Tegelijkertijd zijn de grenzen van de groei misschien al in zicht. Zo kost het al snel een half miljoen euro om een veld aan te leggen, wat de totstandkoming van nieuwe clubs of uitbreidingen moeilijk(er) maakt. Ook is het de vraag of na Rio de publieksinteresse blijft bestaan. Want hoewel de Red Lions bijna allemaal in de Belgische competitie spelen, kunnen ze doorgaans op weinig media-aandacht rekenen.

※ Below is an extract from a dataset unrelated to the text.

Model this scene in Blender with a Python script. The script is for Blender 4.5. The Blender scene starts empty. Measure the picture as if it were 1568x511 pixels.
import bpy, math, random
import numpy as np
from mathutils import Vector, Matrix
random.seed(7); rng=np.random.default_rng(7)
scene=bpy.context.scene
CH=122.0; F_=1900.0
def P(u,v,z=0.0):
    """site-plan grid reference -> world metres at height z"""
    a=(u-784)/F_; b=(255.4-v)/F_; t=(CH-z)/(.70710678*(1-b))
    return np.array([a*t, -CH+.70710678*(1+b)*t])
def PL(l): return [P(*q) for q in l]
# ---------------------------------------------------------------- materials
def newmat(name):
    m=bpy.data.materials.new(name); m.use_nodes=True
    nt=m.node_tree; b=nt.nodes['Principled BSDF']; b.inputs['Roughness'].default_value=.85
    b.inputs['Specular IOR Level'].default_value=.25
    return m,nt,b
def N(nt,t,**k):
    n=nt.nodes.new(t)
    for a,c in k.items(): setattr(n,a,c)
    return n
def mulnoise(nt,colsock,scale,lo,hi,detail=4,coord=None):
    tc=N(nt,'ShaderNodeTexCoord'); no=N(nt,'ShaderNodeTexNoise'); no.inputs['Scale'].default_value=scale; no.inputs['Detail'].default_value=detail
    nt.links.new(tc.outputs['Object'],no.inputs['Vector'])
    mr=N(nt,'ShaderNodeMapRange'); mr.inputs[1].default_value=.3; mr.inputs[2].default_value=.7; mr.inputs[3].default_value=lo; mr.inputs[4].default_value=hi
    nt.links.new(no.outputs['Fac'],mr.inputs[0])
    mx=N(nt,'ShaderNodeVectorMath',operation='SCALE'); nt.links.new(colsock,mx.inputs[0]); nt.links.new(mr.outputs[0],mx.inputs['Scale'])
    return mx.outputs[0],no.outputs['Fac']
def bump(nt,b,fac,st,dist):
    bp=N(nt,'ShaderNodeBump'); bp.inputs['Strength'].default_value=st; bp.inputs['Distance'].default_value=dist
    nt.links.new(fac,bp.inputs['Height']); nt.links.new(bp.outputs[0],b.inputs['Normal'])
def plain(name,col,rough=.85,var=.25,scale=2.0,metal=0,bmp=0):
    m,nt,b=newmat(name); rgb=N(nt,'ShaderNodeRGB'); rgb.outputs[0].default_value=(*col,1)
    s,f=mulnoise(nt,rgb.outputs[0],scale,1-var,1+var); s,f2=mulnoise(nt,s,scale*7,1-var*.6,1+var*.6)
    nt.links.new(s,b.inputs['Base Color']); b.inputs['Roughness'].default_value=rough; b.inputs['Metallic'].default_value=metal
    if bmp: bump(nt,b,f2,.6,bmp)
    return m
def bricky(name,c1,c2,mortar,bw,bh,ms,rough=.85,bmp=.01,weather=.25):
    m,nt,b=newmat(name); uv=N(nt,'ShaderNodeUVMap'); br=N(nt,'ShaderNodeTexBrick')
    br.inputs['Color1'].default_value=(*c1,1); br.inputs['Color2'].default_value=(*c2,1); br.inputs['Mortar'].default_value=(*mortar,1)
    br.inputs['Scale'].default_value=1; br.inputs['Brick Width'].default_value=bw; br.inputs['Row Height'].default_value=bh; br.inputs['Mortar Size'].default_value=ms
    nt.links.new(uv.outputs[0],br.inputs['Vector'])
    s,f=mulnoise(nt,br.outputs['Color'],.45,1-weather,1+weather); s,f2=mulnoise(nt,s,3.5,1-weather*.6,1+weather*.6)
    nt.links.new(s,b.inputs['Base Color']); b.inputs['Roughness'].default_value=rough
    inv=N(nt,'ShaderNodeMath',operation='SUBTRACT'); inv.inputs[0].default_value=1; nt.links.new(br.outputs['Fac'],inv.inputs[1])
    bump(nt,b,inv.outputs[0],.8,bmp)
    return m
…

Het komt volgens experts de zogeheten verbreding van de sport niet ten goede. Anders gesteld: hockey is (nog lang) geen volkssport. Zo zult u er niet snel een Kevin, Moussa of Radja tegenkomen. Hockey-internationals heten veeleer Felix, Loïck of Tanguy. Hoewel we natuurlijk geen al te grote conclusies aan namen mogen verbinden, duidt het wel op een sociaal-economische stand van zaken. Iets waar Lammers enkele jaren geleden in Knack duidelijk over was. "Het zijn allemaal goeie jongens die uit goeie families komen. Straatschoffies hebben we niet."

Hockey is nog altijd een witte aangelegenheid voor de hogere (midden)klasse. Liefst 73 procent van de spelers is hogeropgeleid of heeft ouders die gestudeerd hebben. In het voetbal geldt dat voor 'slechts' 32 procent. Werner Thys, hockeykenner en -verslaggever, ziet hoe de huidige internationals vaak studenten zijn die een pauze inlassen of hun veelbelovende carrière even on hold zetten. "Ze komen allemaal uit de betere klasse, dat klopt. De komende jaren zie ik weinig veranderingen optreden qua sociale mix. Ik heb eens naar de namenlijsten van de jeugdinternationals gekeken en daar zie je geen spelers met buitenlandse roots tussen staan."

1.000 euro per jaar

Je zou kunnen denken dat dit vanzelf wel verandert als meer kinderen voor het hockey kiezen. Maar dat hoeft zeker niet zo te zijn. Hockey is in Nederland met meer dan 250.000 leden de op een na grootste teamsport, maar bedient ook maar een klein deel van de samenleving. Op de website van een van de grootste clubs van België staat dat ook min of meer zo vermeld. "Onze sport richt zich vandaag tot een groep van jonge, dynamische en ondernemende mensen met een breed sociaal engagement. Mensen die in het zakenleven meestal verantwoordelijke posities bekleden."

Scheerder vraagt zich af of je dat de federatie of clubs kwalijk kunt nemen. Is het hun taak om hockey, dat als een van de duurdere sporten jaarlijks tot 1.000 euro kost, te democratiseren? "Je krijgt die elitaire cultuur niet in een decennium veranderd. Moet je dan de sport aanpassen? Misschien wel. Als ze meer jongeren willen aantrekken, waar Vlaanderen met haar subsidies op inzet, dan kunnen ze bijvoorbeeld naar floorball kijken. Het doet wat denken aan indoorhockey, maar is goedkoper. De federatie zou de krachten met scholen kunnen bundelen en floorball gaan promoten als opstapje naar veldhockey. Zeker met de naschoolse activiteiten, die qua publiek een stuk diverser zijn dan de sportkampen, kun je veel kinderen er warm voor maken."